La crisi del settore ha toccato anche l’Italia, come la cronaca degli ultimi anni ricorda, che, però, è discesa da un problema di NPE, Non Performing Exposures cioè i crediti deteriorati, derivati da una lunga recessione innescata dai deficit strutturali del sistema Paese e aggravata dall’azione del governo Monti, prima, e dal governo Letta, poi, che tramite la stretta fiscale operata ha portato a una moria senza precedenti di aziende nella penisola, e dalla frammentazione del mercato bancario che vede due grandi competitor spartirsi circa il 50% del mercato e lasciando il restante a centinaia di altri istituti creando un vero e proprio problema di common pool e di concentrazione del rischio nelle realtà più piccole.

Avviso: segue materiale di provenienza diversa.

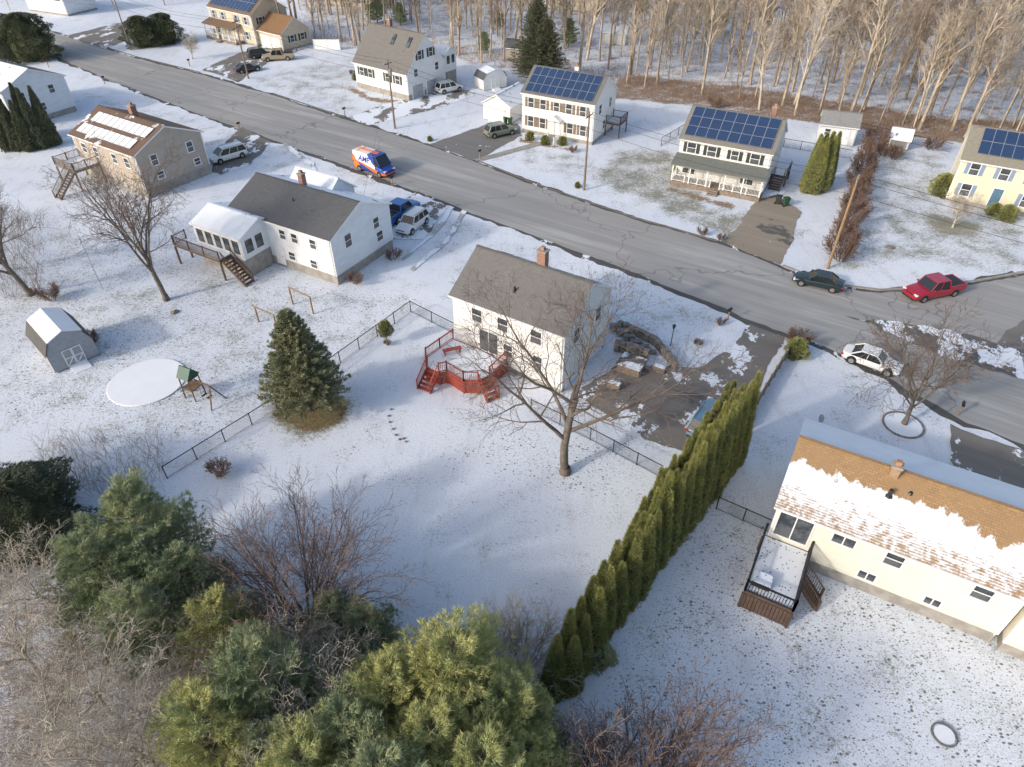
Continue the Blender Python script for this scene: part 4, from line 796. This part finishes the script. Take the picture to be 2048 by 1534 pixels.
# ---------- utility poles and wires
poles=[(262,100,9.5),(497,157,9.5),(790,257,9.5),(1168,380,9.5),(1655,537,10)]; tops_=[]
for i,(u,v,h_) in enumerate(poles):
    P=G(u,v); o=top('utility_pole','tall weathered wooden utility pole beside the road','utility pole',P,rad(-30),'utility poles along the road'); q=B(); q.cyl((0,0,0),(0,0,h_),.15,10,0,.1); q.done('pole',o,[BARKP if i!=4 else TAN])
    q=B(); q.beam((0,-.9,h_-.5),(0,.9,h_-.5),.1,.12); q.done('crossarm',o,[BARKP])
    for y in(-.8,.8): q=B(); q.cyl((0,y,h_-.44),(0,y,h_-.22),.05,8); q.done('insulator',o,[GS])
    if i==2: q=B(); q.cyl((.3,0,h_-2),(.3,0,h_-1.1),.22,12); q.done('transformer',o,[STEEL])
    tops_.append(P+Vector((0,0,h_)))
def wire(a,b_,sag,r=.02,lab='black overhead wire between utility poles'):
    n=18; S=[]; pr=None; o=top('power_line',lab,'wire',a,0,'overhead wires')
    for i in range(n+1):
        f=i/n; p=a.lerp(b_,f)-a-Vector((0,0,sag*4*f*(1-f)))
        if pr is not None: S.append((*pr,*p,r,r))
        pr=p
    obj('cable',segmesh('cable',S,4,[BLACK]),o)
ext=[tops_[0]+Vector((-45,26,0))]+tops_+[tops_[-1]+Vector((38,-27,0))]
for a,b_ in zip(ext[:-1],ext[1:]):
    for off_ in(Vector((.35,.7,-.25)),Vector((-.35,-.7,-.25)),Vector((0,0,-1.9))): wire(a+off_,b_+off_,.8)
for a,b_ in((tops_[3],loc2w(hG,hG['L'],1,5)),(tops_[4],loc2w(hH,hH['L'],1,5)),(tops_[2],loc2w(hF,11,0,4)),(tops_[2],loc2w(hB,10,9,5))): wire(a-Vector((0,0,.8)),b_,.5,.012,'service wire running to a house')
# ---------- vehicles
RUB=M('tyre_rubber',(.02,.02,.02),.8,.2); RIM=M('alloy_rim',(.4,.4,.42),.35,.1,4,.7); CG,t,b=nt('car_glass'); b.inputs['Base Color'].default_value=(.02,.025,.03,1); b.inputs['Roughness'].default_value=.06
HL=M('headlight_lens',(.7,.72,.75),.15,.05); TL=M('tail_light_lens',(.35,.02,.015),.25,.1); PC={}
def paint(nm,c):
    if nm not in PC: PC[nm]=M('paint_'+nm,c,.28,.06,2,0,coat=.5)
    return PC[nm]
q=B(); q.cyl((0,-.12,0),(0,.12,0),.34,20); TYM=q.mesh('tyre',[RUB]); q=B(); q.cyl((0,-.13,0),(0,.13,0),.22,12); RIMM=q.mesh('rim',[RIM])
SPEC={'sedan':(4.75,1.82,.93,.86,.90,1.44,1.0,.3,-.95,-1.75),'suv':(4.75,1.92,1.08,.98,1.05,1.72,1.15,.5,-1.85,-2.2),'minivan':(5.1,1.98,1.08,.95,1.05,1.76,1.6,.75,-2.1,-2.42),'pickup':(5.9,2.02,1.15,1.1,.95,1.9,1.3,.75,-.75,-.95),'van':(5.9,2.05,1.35,1.15,1.3,2.55,2.1,1.35,-2.75,-2.88)}
def car(kind,pm,u,v,hd,label,cat,grp=None,z=.6):
    Lc,W,belt,hood,tr,roof,xc,xf,xr,xb=SPEC[kind]; P=U(u,v,z); d=Vector((hd[0],hd[1],0)); o=top(cat.replace(' ','_'),label,cat,(P.x,P.y,.035),math.atan2(d.y,d.x),grp)
    h2=Lc/2; w=W/2; st=[(-h2,.78,.42,tr-.12),(-h2+.1,.92,.3,tr-.02),(-h2+.5,.99,.24,tr),(xb,1,.22,belt if kind!='pickup' else tr),(0,1,.22,belt),(xc,1,.22,belt-.01),(xc+.25,.99,.22,hood+.02),(h2-.55,.97,.24,hood-.05),(h2-.12,.88,.3,hood-.17),(h2,.72,.4,hood-.28)]
    q=B(); n=10
    for x,wf_,zb,zt in st:
        ww=w*wf_; zm=(zb+zt)/2
        for y,z_ in((-ww*.85,zb),(-ww*.98,zb+.1),(-ww,zm),(-ww*.97,zt-.12),(-ww*.86,zt),(ww*.86,zt),(ww*.97,zt-.12),(ww,zm),(ww*.98,zb+.1),(ww*.85,zb)): q.v.append((x,y,z_))
    for i in range(len(st)-1):
        for j in range(n): j2=(j+1)%n; q.f.append((i*n+j,(i+1)*n+j,(i+1)*n+j2,i*n+j2)); q.m.append(0)
    q.f.append(tuple(range(n))); q.m.append(0); q.f.append(tuple((len(st)-1)*n+i for i in reversed(range(n)))); q.m.append(0)
    bo=q.done('body',o,[pm],smooth=True); sm=bo.modifiers.new('s','SUBSURF'); sm.levels=2; sm.render_levels=2
    gb,gt=w*.90,w*.74
    if kind=='van': gt=w*.86; gb=w*.96
    if kind=='pickup': gt=w*.80
    def gr(b_,e,z0,z1,xx): b_.hexa([(xx[0]-e,-gb-e,z0),(xx[1]+e,-gb-e,z0),(xx[1]+e,gb+e,z0),(xx[0]-e,gb+e,z0),(xx[2]-e,-gt-e,z1),(xx[3]+e,-gt-e,z1),(xx[3]+e,gt+e,z1),(xx[2]-e,gt+e,z1)])
    q=B(); gr(q,0,belt-.08,roof-.05,(xb,xc,xr,xf)); q.done('window',o,[CG])
    q=B()
    if kind=='van':
        xs=xf-.25
        q.hexa([(xb-.03,-gb-.02,belt-.1),(xs,-gb-.02,belt-.1),(xs,gb+.02,belt-.1),(xb-.03,gb+.02,belt-.1),(xr-.03,-gt-.02,roof-.06),(xs-.15,-gt-.02,roof-.06),(xs-.15,gt+.02,roof-.06),(xr-.03,gt+.02,roof-.06)])
    q.box(xr-.06,xf+.06,-gt-.02,gt+.02,roof-.075,roof)
    for sg in(-1,1):
        q.beam((xc,sg*gb,belt-.05),(xf,sg*gt,roof-.04),.08,.08); q.beam((xb,sg*gb,belt-.05),(xr,sg*gt,roof-.04),.14 if kind!='sedan' else .1,.1)
        for f_ in((.5,) if kind in('sedan','pickup') else (.36,.68)): x=xc+(xb-xc)*f_; x2=xf+(xr-xf)*f_; q.beam((x,sg*gb,belt-.05),(x2,sg*gt,roof-.04),.05,.09)
    q.done('roof',o,[pm],bev=.03)
    for x in (h2*.62,-h2*.60):
        for sg in(-1,1):
            wo=obj('wheel',TYM,o,Matrix.Translation((x,sg*(w-.1),.34))); obj('rim',RIMM,wo)
            a_=B(); a_.cyl((x,sg*(w-.25),.40),(x,sg*(w-.005),.40),.41,18); a_.done('wheel_arch',o,[RUB])
    for sg in(-1,1):
        for nm,x,zz,mt in(('headlight',h2-.2,hood-.26,HL),('tail_light',-h2+.1,tr-.22,TL)):
            k=B(); k.box(x-.11,x+.11,sg*w*.72-.2,sg*w*.72+.2,zz-.08,zz+.08); k.done(nm,o,[mt],bev=.03)
        k=B(); k.box(xc-.3,xc-.12,sg*(w+.08)-.1,sg*(w+.08)+.1,belt,belt+.14); k.done('mirror',o,[pm],bev=.03)
    q=B(); q.box(h2-.12,h2-.02,-w*.45,w*.45,hood-.42,hood-.24); q.done('grille',o,[BLACK],bev=.02)
    q=B(); q.box(h2-.16,h2+.01,-w*.7,w*.7,.3,.44); q.done('bumper',o,[BLACK],bev=.03); q=B(); q.box(-h2-.01,-h2+.16,-w*.75,w*.75,.34,.48); q.done('bumper',o,[BLACK],bev=.03)
    if kind=='pickup':
        q=B(); e=xb-.06; q.box(-h2+.03,e,-w*.985,-w*.86,.72,1.24); q.box(-h2+.03,e,w*.86,w*.985,.72,1.24); q.box(-h2+.03,-h2+.13,-w*.86,w*.86,.55,1.235); q.box(e-.08,e,-w*.86,w*.86,.7,1.23); q.done('cargo_bed',o,[pm],bev=.02)
        q=B(); q.box(-h2+.14,e-.09,-w*.85,w*.85,1.15,1.21); q.done('bed_cover',o,[BLACK])
    if kind in('suv','minivan'):
        for sg in(-1,1): q=B(); q.beam((xr+.1,sg*gt*.9,roof+.06),(xf-.1,sg*gt*.9,roof+.06),.04,.05); q.done('roof_rail',o,[STEEL])
    return o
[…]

Diverso il caso di Deutsche Bank e del sistema tedesco. Diciamo inizialmente che il sistema delle banche locali, le Landsbanken, soprattutto di proprietà pubblica non gode di buona salute caratterizzate anch’esse da alcuni problemi di liquidità e di gestione di incagli e sofferenze ma quello che veramente merita un’attenzione particolare è cosa stia avvenendo in Deutsche Bank. Questa non è una banchetta di poco conto, ovviamente, è una di quelle aziende ritenute sistemiche per dimensioni e per attività, come l’italiana Unicredit o la svizzera UBS, che significa che in caso di fallimento questo avrebbe pesanti ripercussioni non solo nel proprio stato ma su tutto il mercato mondiale.

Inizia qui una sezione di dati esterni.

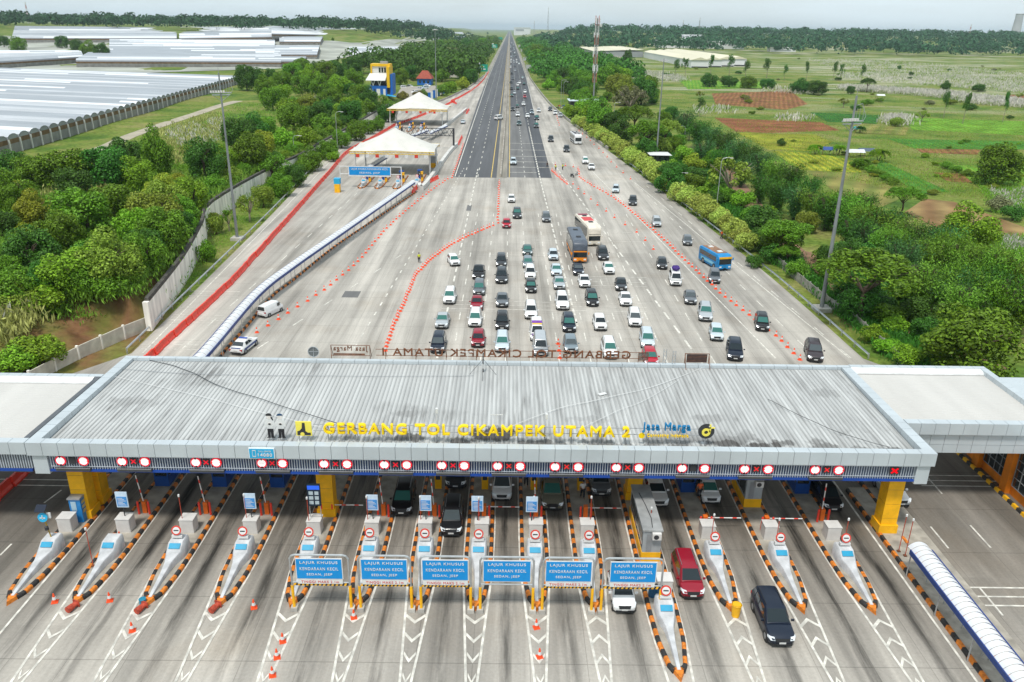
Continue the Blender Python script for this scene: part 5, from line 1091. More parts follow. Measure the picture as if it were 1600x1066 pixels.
p=P(928,382.4,.4); T=bus('double_decker_bus','cream bus with red roof panels right behind the slate grey bus',11.6,3.75,(p.x-.75,p.y+5.8,.012),.14,BC,BC,BR,BC,BC); MB().bx(-.95,.95,-1.2,1.9,3.785,3.8).build('red_roof_panel',BR,T); MB().bx(-.95,.95,3.6,5.0,3.785,3.8).build('dark_red_roof_panel',mat('bus_dark_red',(.2,.02,.04),.5),T)
p=P(903.5,224.5,.4); bus('coach_bus','white coach with dark windows on the right shoulder beyond the plaza',11,3.4,(p.x-.5,p.y+5.5,.012),.09,BW,BW,DARK,BW,mat('bus_dark_roof',(.06,.05,.055),.5),None,False)
p=P(1132,420.5,.4); T=bus('minibus','light blue minibus with wood coloured roof on right roadway',7.2,2.75,(p.x-.85,p.y+3.55,.012),.24,BB,BB,mat('bus_pale_blue',(.2,.5,.65),.4),BB,mat('bus_roof_brown',(.25,.13,.07),.6,var=.4,scale=1.5),None,False); MB().bx(-1.12,1.12,-3.68,-3.62,2.1,2.42).build('yellow_visor',YELLOW,T)
# far traffic on the highway
FARC=[(802,257,'mpv','pale'),(915.4,255.6,'mpv','white'),(925,265,'sedan','white'),(885.8,237,'suv','dark'),(861,221,'suv','dark'),(838,199,'pickup','dark'),(839,187,'suv','navy'),(811,195.6,'mpv','teal'),(809,181.6,'mpv','white'),(824.4,184,'mpv','white'),(831,178,'suv','steel'),(842,175,'mpv','white'),(860,173,'suv','dark'),(868,179,'mpv','white'),(876,182.7,'mpv','silver'),(801,173,'mpv','dark'),(808.5,168,'hatch','dark'),(818,165,'mpv','white'),(820,153,'mpv','red'),(799.6,151,'sedan','dark'),(804,146.7,'mpv','silver'),(820.4,145,'mpv','white'),(809,140,'hatch','dark'),(809,134,'van','white'),(799,140,'mpv','dark'),(819,132.7,'hatch','dark'),(812,130.7,'mpv','white'),(816.6,123,'mpv','silver'),(798.4,130,'hatch','dark'),(801,124,'mpv','grey'),(799.6,116,'mpv','dark'),(805,111,'mpv','silver'),(797.8,106,'van','white'),(804,103.6,'mpv','grey'),(811,100.6,'mpv','white'),(807,97,'mpv','grey'),(797.8,96,'mpv','silver')]
def far_cars():
    L=[]
    for px,py,k,c in FARC: p=P(px,py,.3); L.append((p.x,p.y,k,c))
    r=random.Random(3)
    for lane in (2.3,5.6,8.9):
        y=980
        while y<2600: L.append((lane+r.uniform(-.3,.3),y,r.choice(['mpv','mpv','hatch','suv','van']),r.choice(['white','white','silver','grey','dark','dark','pale']))); y*=r.uniform(1.05,1.14)
    bins={}
    for x,y,k,c in L:
        key='lane beside the median' if x<3.2 else 'middle lane' if x<7.2 else 'outer lane' if x<12.5 else 'right shoulder'
        bins.setdefault(key,[]).append((y,x,k,c))
    for key,v in bins.items():
        for i,(y,x,k,c) in enumerate(sorted(v)):
            near=y<500; kn=dict(mpv='family van',suv='sport utility car',sedan='saloon',hatch='hatchback',van='boxy van',pickup='pickup')[k]
            car(k,c,(x,y+2.2,.03),-.05 if x>12 else 0,f"{c} {kn} {nth(i)} along far highway, {key}".replace('teal','dark green').replace('steel','blue grey').replace('pale','pale silver'),'cars far up the highway',near,1.08)
far_cars()
p=P(779,187,.3); car('van','white',(p.x,p.y+2,.03),PI-.5,'white van turning across the median gap on left carriageway',None,True,1.1)
p=P(723,193,.3); car('sedan','pale',(p.x,p.y+2,.012),PI,'pale green and white saloon on left shoulder by second parapet',None,True,1.1)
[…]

Deutsche Bank nacque per sostenere le industrie tedesche nel mondo ma, ad un certo punto, decise di spingere nei settori dell’investment banking, dal trading azionario al mercato dei derivati, soprattutto con la filiale statunitense per poter massimizzare profitti e dividendi agli azionisti, mettendo in secondo piano le attività più tradizionali, gestione del risparmio, finanziamento alle imprese, mercati valutari e consulenza, che rimanevano centrali, comunque, nel vecchio continente. Il problema è che per poter operare efficacemente in quei mercati devi avere un qualcosa, come la FED, che possa fare da “pompiere” e spegnere ogni principio d’incendio, come nel caso già citato di Lehman, velocemente e in maniera efficace, assorbendo i “titoli tossici” in eccesso e inondando di liquidità il mercato al bisogno, tutte cose che, nonostante l’azione di Mario Draghi, la Bce non può fare per statuto. Non esiste “whatever it takes” che tenga in questo senso.

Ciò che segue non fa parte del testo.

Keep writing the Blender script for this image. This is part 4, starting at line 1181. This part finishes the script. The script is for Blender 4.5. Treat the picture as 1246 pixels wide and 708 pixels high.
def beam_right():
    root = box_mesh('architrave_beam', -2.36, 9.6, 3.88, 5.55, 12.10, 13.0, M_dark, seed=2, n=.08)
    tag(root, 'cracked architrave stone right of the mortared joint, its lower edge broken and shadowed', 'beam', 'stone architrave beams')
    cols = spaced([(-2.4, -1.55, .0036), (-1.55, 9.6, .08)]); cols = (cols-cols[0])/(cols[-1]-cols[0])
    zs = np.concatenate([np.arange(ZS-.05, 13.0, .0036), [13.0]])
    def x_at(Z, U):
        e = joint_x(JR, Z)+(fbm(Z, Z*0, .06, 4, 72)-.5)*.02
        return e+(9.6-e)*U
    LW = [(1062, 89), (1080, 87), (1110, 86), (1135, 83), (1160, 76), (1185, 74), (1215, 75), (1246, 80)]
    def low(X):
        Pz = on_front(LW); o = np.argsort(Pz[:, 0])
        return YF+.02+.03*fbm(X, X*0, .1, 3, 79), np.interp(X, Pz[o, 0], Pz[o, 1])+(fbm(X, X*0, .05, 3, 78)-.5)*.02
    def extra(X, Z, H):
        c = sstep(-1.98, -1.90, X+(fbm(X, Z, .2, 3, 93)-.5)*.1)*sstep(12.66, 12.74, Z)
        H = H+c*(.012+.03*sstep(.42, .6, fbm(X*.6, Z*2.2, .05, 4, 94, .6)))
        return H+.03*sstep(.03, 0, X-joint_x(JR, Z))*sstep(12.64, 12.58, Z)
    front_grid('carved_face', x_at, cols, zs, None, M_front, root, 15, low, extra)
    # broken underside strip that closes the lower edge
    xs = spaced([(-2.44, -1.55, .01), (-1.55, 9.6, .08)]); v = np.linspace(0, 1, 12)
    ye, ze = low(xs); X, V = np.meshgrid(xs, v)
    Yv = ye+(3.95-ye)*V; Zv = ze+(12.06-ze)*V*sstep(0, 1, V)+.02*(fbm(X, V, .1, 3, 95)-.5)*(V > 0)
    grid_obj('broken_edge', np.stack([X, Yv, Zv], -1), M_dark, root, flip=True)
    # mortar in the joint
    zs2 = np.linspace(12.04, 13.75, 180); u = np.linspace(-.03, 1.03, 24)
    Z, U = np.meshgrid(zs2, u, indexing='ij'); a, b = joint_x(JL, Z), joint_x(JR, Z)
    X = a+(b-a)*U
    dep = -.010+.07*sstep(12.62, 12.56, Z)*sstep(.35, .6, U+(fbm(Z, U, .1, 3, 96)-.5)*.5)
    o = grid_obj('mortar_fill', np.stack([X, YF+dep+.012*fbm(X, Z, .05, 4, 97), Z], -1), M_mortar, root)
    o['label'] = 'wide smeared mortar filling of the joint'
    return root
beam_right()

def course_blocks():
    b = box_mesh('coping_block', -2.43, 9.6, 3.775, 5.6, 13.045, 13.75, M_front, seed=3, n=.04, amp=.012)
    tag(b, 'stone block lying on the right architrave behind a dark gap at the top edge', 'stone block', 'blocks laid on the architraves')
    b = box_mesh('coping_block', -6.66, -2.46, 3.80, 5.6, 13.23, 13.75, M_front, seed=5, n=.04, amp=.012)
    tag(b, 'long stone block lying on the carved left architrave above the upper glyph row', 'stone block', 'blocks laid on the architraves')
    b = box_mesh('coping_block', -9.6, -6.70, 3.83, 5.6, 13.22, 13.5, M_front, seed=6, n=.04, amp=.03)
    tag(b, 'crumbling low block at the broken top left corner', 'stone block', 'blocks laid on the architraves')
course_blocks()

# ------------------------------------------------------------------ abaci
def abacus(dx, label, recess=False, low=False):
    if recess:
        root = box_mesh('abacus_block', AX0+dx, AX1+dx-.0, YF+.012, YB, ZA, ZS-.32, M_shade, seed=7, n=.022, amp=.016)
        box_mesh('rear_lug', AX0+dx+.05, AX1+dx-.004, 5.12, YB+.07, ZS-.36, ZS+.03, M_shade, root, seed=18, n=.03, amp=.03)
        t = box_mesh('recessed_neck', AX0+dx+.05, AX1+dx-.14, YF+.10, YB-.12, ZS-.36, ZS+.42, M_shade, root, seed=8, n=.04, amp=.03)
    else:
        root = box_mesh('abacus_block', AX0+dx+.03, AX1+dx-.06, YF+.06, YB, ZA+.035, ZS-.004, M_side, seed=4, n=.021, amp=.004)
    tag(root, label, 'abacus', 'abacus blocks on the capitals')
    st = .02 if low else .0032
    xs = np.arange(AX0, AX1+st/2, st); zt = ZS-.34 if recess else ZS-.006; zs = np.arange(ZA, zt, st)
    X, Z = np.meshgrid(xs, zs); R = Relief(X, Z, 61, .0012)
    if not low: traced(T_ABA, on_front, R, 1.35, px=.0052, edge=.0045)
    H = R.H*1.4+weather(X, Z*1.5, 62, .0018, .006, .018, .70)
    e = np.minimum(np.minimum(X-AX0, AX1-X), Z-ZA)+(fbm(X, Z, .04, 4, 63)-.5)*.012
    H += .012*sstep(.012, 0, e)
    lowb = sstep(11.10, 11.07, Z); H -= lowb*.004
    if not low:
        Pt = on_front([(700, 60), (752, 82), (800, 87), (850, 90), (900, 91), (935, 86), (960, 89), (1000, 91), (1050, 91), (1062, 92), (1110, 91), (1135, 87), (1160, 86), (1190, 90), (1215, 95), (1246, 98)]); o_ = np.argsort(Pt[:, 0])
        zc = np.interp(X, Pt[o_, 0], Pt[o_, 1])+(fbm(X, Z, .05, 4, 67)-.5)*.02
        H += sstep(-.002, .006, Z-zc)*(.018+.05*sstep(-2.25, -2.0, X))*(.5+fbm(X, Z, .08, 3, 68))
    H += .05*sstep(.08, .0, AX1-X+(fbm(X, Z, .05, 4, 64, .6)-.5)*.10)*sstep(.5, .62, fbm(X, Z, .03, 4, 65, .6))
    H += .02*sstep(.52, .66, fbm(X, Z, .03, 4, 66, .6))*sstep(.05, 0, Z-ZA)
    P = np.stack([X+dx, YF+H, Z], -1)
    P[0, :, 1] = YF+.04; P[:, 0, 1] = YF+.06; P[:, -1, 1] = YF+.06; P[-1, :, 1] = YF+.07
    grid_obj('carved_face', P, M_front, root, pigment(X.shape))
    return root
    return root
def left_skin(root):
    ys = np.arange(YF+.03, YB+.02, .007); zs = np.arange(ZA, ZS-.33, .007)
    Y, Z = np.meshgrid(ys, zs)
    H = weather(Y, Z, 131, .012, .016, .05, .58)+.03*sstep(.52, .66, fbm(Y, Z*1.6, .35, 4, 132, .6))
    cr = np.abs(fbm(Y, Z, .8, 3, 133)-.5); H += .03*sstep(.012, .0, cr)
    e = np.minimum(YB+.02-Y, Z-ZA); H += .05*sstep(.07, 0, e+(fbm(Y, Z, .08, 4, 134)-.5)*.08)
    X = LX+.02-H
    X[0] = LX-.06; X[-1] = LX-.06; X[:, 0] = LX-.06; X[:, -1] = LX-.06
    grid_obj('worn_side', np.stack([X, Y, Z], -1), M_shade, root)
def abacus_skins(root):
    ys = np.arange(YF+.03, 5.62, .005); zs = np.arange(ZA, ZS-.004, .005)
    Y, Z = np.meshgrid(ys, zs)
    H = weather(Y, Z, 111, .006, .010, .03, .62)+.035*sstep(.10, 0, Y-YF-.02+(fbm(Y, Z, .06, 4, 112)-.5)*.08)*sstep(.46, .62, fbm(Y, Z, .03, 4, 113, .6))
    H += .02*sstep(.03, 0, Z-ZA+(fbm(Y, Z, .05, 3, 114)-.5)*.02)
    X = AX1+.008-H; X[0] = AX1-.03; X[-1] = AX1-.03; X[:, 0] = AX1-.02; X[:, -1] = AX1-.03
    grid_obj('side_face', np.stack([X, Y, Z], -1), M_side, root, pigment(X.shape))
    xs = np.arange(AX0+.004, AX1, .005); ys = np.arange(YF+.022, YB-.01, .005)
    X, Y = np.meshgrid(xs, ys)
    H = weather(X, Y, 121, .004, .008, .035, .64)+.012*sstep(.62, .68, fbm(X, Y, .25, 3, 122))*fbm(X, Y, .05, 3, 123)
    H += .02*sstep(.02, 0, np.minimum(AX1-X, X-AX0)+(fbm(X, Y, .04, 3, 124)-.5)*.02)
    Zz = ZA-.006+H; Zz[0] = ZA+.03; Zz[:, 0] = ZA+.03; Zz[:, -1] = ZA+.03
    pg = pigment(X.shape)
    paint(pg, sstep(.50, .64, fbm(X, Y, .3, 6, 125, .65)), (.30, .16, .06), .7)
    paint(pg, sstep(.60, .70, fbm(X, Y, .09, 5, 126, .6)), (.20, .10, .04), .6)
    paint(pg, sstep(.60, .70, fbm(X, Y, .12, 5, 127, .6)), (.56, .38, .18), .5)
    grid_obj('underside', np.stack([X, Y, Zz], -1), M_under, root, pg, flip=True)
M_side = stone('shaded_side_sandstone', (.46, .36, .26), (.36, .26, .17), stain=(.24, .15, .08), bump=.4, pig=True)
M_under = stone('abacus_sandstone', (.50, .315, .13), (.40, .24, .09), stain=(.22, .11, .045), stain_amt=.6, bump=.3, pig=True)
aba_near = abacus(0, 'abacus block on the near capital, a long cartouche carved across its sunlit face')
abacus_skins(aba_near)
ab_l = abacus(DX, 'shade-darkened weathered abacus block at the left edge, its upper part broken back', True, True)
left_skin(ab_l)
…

Da qui alla ristrutturazione aziendale profonda che è stata varata il passo è breve. Molti si concentrano sui 18.000 esuberi, pari a quasi il 20% di tutto il personale in servizio, e quasi tutti concentrati nel comparto di banca d’investimento, soprattutto in Usa, ma il vero punto sta nello scorporo dall’attivo di tutti i titoli ad alto rischio, i cosiddetti level 3, in una non core unit per 74 miliardi del suo portafoglio di attività ponderate per i rischi (RWA) e 288 miliardi delle esposizioni con leva più il ritorno all’attività canonica di un istituto di credito da cui, negli ultimi anni, sono arrivate tutte le componenti positive di reddito in bilancio.

In pratica la Deutsche Bank del futuro sarà una banca ben diversa da quella che, finora, il mercato mondiale ha conosciuto e molto più simile a quella che si conosce in Italia e che opera nei servizi di pagamento e nel settore del credito. Un modello, quello italiano, che, nonostante la stampa avversa e la percezione generale, non ha mai puntato completamente sulla banca universale e, così, ha resistito piuttosto bene a questi anni di “vacche magre” con dei crack limitati a casi, generalmente, marginali, anche nel caso delle due banche venete, e che ha saputo rinnovarsi da solo e ristrutturarsi in maniera piuttosto efficiente e che continuerà nel processo di derisking e di consolidamento senza alcun aiuto esterno.